I'm stuck in solving this limit $$ \lim_{x\to0} \frac{(1+x)^{\frac1x} - e}{x}. $$
Here I can must use Taylor expansion. My idea is to obtain the form $e^y-1$ on the numerator and then use Taylor expansion on it stopping on the first grade but I continue to fail. I also tried to stop on the second grade but no results. Note that I started using Taylor a few hours ago so I'm not so familiar. Can you help me?
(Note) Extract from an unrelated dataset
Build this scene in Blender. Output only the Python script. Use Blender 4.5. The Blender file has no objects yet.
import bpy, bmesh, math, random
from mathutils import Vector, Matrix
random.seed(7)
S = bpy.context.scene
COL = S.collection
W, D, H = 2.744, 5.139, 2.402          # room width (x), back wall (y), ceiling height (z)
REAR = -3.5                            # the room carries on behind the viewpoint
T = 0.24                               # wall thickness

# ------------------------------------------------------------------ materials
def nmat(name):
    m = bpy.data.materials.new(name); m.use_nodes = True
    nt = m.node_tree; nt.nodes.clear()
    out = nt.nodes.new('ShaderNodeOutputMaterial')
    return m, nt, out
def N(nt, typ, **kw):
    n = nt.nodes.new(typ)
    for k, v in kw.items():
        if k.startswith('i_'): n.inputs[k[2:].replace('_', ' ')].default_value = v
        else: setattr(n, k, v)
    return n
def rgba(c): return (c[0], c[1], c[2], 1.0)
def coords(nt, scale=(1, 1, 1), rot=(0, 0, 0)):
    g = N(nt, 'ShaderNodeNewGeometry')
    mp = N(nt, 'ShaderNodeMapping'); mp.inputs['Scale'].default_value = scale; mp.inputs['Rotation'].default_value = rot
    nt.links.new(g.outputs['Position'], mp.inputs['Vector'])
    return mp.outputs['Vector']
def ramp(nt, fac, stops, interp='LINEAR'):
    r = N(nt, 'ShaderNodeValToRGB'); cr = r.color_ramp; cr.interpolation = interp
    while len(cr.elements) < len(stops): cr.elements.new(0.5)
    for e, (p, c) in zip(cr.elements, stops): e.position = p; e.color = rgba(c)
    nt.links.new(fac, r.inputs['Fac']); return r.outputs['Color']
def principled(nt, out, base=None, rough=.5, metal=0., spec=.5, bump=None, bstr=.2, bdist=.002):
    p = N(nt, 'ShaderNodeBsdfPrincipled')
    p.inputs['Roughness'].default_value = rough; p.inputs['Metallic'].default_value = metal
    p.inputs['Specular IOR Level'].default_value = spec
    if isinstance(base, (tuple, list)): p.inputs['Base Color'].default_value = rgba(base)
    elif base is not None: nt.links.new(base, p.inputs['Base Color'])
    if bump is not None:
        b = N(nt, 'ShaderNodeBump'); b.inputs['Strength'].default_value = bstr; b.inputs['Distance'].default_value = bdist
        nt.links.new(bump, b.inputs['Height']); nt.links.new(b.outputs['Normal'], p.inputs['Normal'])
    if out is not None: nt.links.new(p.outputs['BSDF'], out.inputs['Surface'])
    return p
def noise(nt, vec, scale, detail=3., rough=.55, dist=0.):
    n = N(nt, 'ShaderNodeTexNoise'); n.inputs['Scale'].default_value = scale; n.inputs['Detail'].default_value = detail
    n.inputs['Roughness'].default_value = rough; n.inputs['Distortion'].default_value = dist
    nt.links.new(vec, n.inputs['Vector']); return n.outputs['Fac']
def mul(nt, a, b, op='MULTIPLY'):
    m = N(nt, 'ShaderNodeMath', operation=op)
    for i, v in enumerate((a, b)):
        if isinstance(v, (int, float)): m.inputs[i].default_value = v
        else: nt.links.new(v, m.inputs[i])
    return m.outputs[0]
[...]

Thank you in advance. (sorry for my english)
On
Let us consider first $$A=(1+x)^{\frac 1x}$$ So, taking logarithms, $$\log(A)={\frac 1x}\log(1+x)={\frac 1x}\Big(x-\frac{x^2}{2}+\frac{x^3}{3}+O\left(x^4\right)\Big)=1-\frac{x}{2}+\frac{x^2}{3}+\cdots$$ So, $$A=e^{1-\frac{x}{2}+\frac{x^2}{3}+\cdots}=e \times e^{-\frac{x}{2}+\frac{x^2}{3}+\cdots}$$ For small $y$, $$e^y=1+y+\frac{y^2}{2}+\frac{y^3}{6}+O\left(y^4\right)$$ Now, replace in $A$, $y$ by $(-\frac{x}{2}+\frac{x^2}{3})$ and obtain $$A=e\Big(1-\frac{x}{2}+\frac{11 x^2}{24}+\cdots\Big)$$
I am sure that you can take from here.
$$(1+x)^{\frac1x}=\exp(\log((1+x)^{\frac1x}))=\exp(\frac1x\log(1+x))$$ $$(1+x)^{\frac1x}-e=\exp(\frac1x\log(1+x))-e=e\left(\exp\left(\frac1x\log(1+x)-1\right)-1\right)$$ And use $\exp(f(x))-1\approx f(x)$ when $f(x)\to 0$.